By then, George had begun his spiritual journey and had become disenchanted with fame. He realized being God-conscious was more important than anything else and hated adulation. Instead of fans worshipping him, he felt they should worship God.

So, it’s understandable that George would’ve misled a fan who recognized him on the streets.

George Harrison misled a man who recognized him on the streets

In Here Comes The Sun: The Spiritual And Musical Journey Of George Harrison, Joshua M. Greene wrote about a time when George misled a fan who recognized him on the streets of New York City.

He and rock journalist Al Aronowitz walked down Fifth Avenue after flying into New York for the Concert for Bangladesh. While they finished their lunch at a sidewalk cafe, a man with a mustache spotted George and gave him a “quizzical” look.

Greene wrote, “He walked over and asked, ‘Are you George Harrison?’ ‘No,’ George said, deadpan. The man skulked away, convinced he had been misled.

“George turned to Aronowitz and laughed. ‘We’ve got to explain to them that we’re not these bodies.'”

George meant a couple of things in his statement to his friend. He once said he wasn’t Beatle George. According to Rolling Stone, he said, “The Beatles exist apart from myself. I am not really Beatle George. Beatle George is like a suit or shirt that I once wore on occasion, and until the end of my life people may see that shirt and mistake it for me. I play a little guitar, write a few tunes, make a few movies, but none of that’s really me. The real me is something else.”

George also meant that his body in the material world wasn’t his real body. He was a firm believer that dying was like taking your suit off. We all have different suits for different planes of existence, but he wanted so much to go to the spiritual realm. That was where he could be with God.

Related

The Musicians Who Performed at the Concert for Bangladesh Called George Harrison ‘Mr. Professor’ or ‘Curly Toes’

George came to terms with being recognized by fans

Unfortunately, George continued to be recognized by fans.

In 1975, George told David Herman at WNEW-FM (per George Harrison on George Harrison: Interviews and Encounters) that stardom made him want to be anonymous and invisible.

“Sometimes it’s just hard,” George said. “You’d just like to be anonymous. Sometimes I’d just like to be invisible, even now after 10 or whatever, twelve years, of that. I still find I can’t even go out.

“If I want to go out and watch somebody singing at the Roxy or something, I go in there and it’s like the club tilts over. I become part of the show. And that’s amazing after all that time. Sometimes it’s nice to be invisible and just go out and just be nobody.”

However, in the 1980s, he came to terms with it all. In a 1987 interview with Creem Magazine, George explained that he became comfortable with being a Beatle after settling down and recuperating. He found that the public had grown up with him.

“As things have settled down I’ve come to terms with it and it’s sunk into the past. We’ve gotten older and new generations have come along­,” George said.

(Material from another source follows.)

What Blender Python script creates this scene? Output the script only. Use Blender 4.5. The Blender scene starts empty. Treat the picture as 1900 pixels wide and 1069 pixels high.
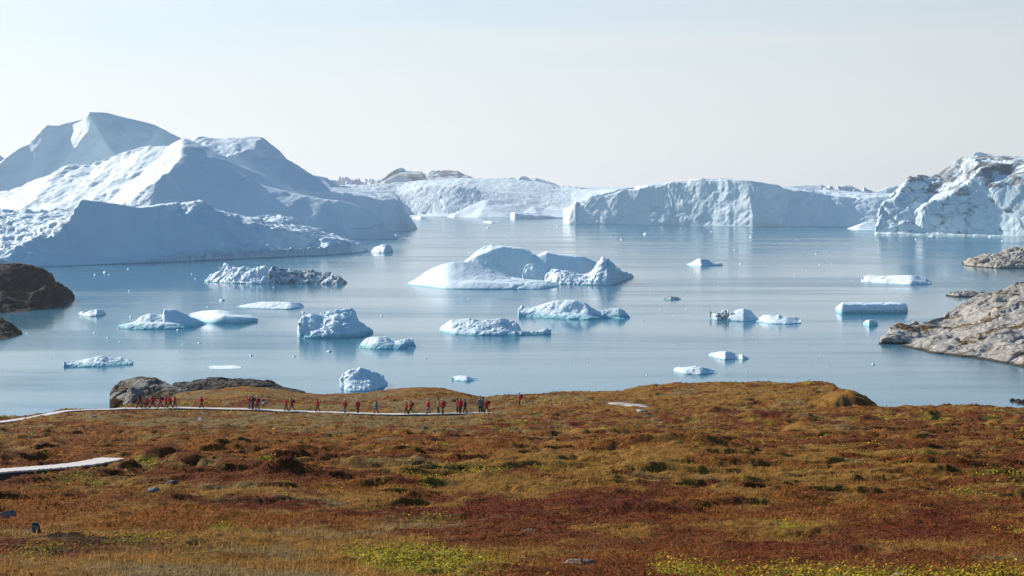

“I spent years avoiding interviews and going on TV to get to a point where I could go out, walk down the street and go in a shop and just do regular little things that ordinary peo­ple do. Everything’s cool and it’s quite en­joyable.

“And now, if somebody comes up and says, ‘Alright, George,’ and they just congratulate you and thank you for all the music you did in the past and what you’ve been doing­–that’s nice. It’s the concentrated mania that would make anybody go crazy.”

George’s life was more peaceful once he came to terms with being a Beatle, and fans settled down and excepted that he wasn’t the Messiah.